--- Begin ---

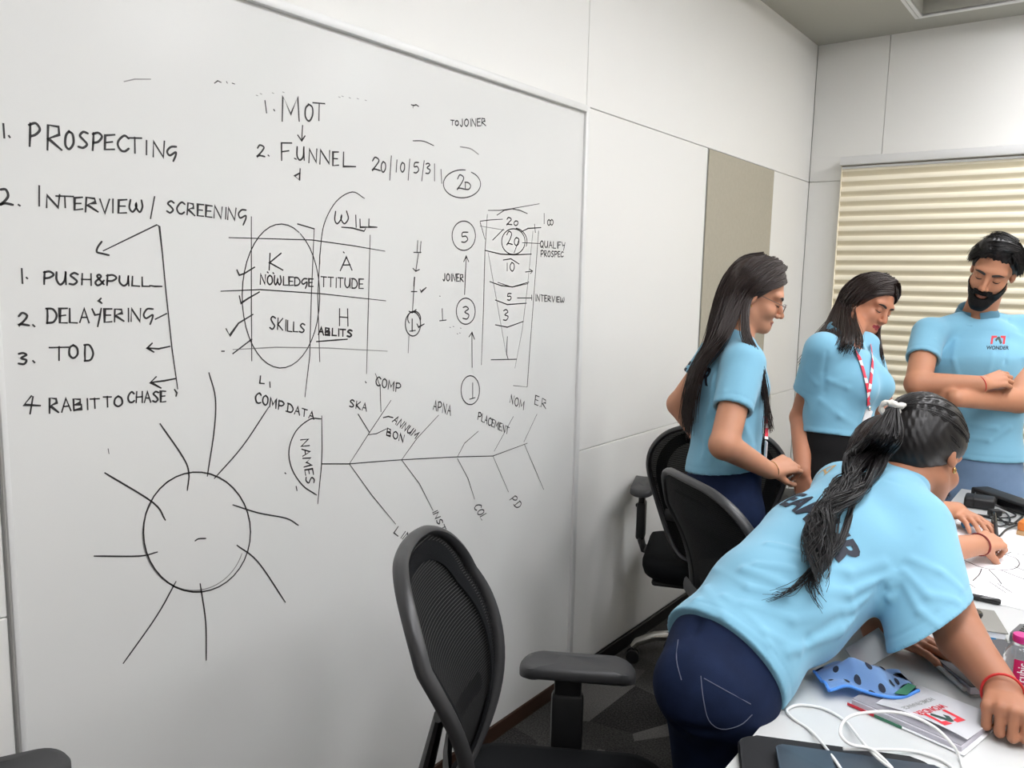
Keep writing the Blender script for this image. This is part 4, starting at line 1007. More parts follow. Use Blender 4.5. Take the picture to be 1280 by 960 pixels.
ax_t = nrm(at(1088, 530, 1.80)-tie)
tr = empty('hair_tie'); tr.parent = pL
pa = np.cross(ax_t, (0, 0, 1)); pa = nrm(pa); pb = np.cross(ax_t, pa)
MB().tube([tie+ax_t*.012+pa*.019*math.cos(t)+pb*.017*math.sin(t) for t in np.linspace(0, 6.283, 24)[:-1]], [.0062+.0016*math.sin(5*t) for t in np.linspace(0, 6.283, 24)[:-1]], 8, closed=True).build('loop', M_whitecloth, tr)
kn_ = tie-CAM_F*.024+CAM_U*.006
MB().tube([kn_-CAM_R*.020+CAM_U*.004, kn_-CAM_R*.012+CAM_U*.006, kn_, kn_+CAM_R*.012-CAM_U*.001, kn_+CAM_R*.022+CAM_U*.002], [.005, .009, .006, .0085, .003], 10).build('bow', M_whitecloth, tr)
# print on her back
pe, pw = hit(bv, 1032, 679), hit(bv, 974, 631); ux = nrm(pe-pw); nb_ = nrm(np.cross(nrm(wt), axL)); ux = nrm(ux-nb_*(ux@nb_)); uy = nrm(np.cross(nb_, ux))
wd = float((pe-pw)@ux)/.70
text_on(bv, 'TEAM HR', pe-ux*.84*wd, ux, uy, nb_, .054, M_print, 'back_print', shirt, width=wd, bold=.035, off=.0022)
def mark_on(bv, polys, o, ux, uy, nv, s, m, name, parent, off=.0014, step=.006):
    bm = bmesh.new()
    for mi, pts in polys:
        f_ = bm.faces.new([bm.verts.new((x*s, y*s, 0)) for x, y in pts]); f_.material_index = mi
    bmesh.ops.triangulate(bm, faces=bm.faces[:])
    for k in range(int(1.2*s/step)+1):
        for no in ((1, 0, 0), (0, 1, 0)): bmesh.ops.bisect_plane(bm, geom=bm.verts[:]+bm.edges[:]+bm.faces[:], plane_co=(k*step, k*step, 0), plane_no=no)
    o, ux, uy, nv = Vector(o), Vector(nrm(ux)), Vector(nrm(uy)), Vector(nrm(nv))
    for v in bm.verts:
        p = o+ux*v.co.x+uy*v.co.y
        r = bv.ray_cast(p+nv*.08, -nv, .2) if bv is not None else (p, nv)
        v.co = (r[0] if r[0] is not None else p)+nv*off
    me = bpy.data.meshes.new(name); bm.to_mesh(me); bm.free(); return link(name, me, m, parent)
pc = hit(bv, 1021, 594)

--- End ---

◆ **What is being asked**
Word for word, quote the full listing, omitting every picture.

◆ **Full output**
Keep writing the Blender script for this image. This is part 4, starting at line 1007. More parts follow. Use Blender 4.5. Take the picture to be 1280 by 960 pixels.
ax_t = nrm(at(1088, 530, 1.80)-tie)
tr = empty('hair_tie'); tr.parent = pL
pa = np.cross(ax_t, (0, 0, 1)); pa = nrm(pa); pb = np.cross(ax_t, pa)
MB().tube([tie+ax_t*.012+pa*.019*math.cos(t)+pb*.017*math.sin(t) for t in np.linspace(0, 6.283, 24)[:-1]], [.0062+.0016*math.sin(5*t) for t in np.linspace(0, 6.283, 24)[:-1]], 8, closed=True).build('loop', M_whitecloth, tr)
kn_ = tie-CAM_F*.024+CAM_U*.006
MB().tube([kn_-CAM_R*.020+CAM_U*.004, kn_-CAM_R*.012+CAM_U*.006, kn_, kn_+CAM_R*.012-CAM_U*.001, kn_+CAM_R*.022+CAM_U*.002], [.005, .009, .006, .0085, .003], 10).build('bow', M_whitecloth, tr)
# print on her back
pe, pw = hit(bv, 1032, 679), hit(bv, 974, 631); ux = nrm(pe-pw); nb_ = nrm(np.cross(nrm(wt), axL)); ux = nrm(ux-nb_*(ux@nb_)); uy = nrm(np.cross(nb_, ux))
wd = float((pe-pw)@ux)/.70
text_on(bv, 'TEAM HR', pe-ux*.84*wd, ux, uy, nb_, .054, M_print, 'back_print', shirt, width=wd, bold=.035, off=.0022)
def mark_on(bv, polys, o, ux, uy, nv, s, m, name, parent, off=.0014, step=.006):
    bm = bmesh.new()
    for mi, pts in polys:
        f_ = bm.faces.new([bm.verts.new((x*s, y*s, 0)) for x, y in pts]); f_.material_index = mi
    bmesh.ops.triangulate(bm, faces=bm.faces[:])
    for k in range(int(1.2*s/step)+1):
        for no in ((1, 0, 0), (0, 1, 0)): bmesh.ops.bisect_plane(bm, geom=bm.verts[:]+bm.edges[:]+bm.faces[:], plane_co=(k*step, k*step, 0), plane_no=no)
    o, ux, uy, nv = Vector(o), Vector(nrm(ux)), Vector(nrm(uy)), Vector(nrm(nv))
    for v in bm.verts:
        p = o+ux*v.co.x+uy*v.co.y
        r = bv.ray_cast(p+nv*.08, -nv, .2) if bv is not None else (p, nv)
        v.co = (r[0] if r[0] is not None else p)+nv*off
    me = bpy.data.meshes.new(name); bm.to_mesh(me); bm.free(); return link(name, me, m, parent)
pc = hit(bv, 1021, 594)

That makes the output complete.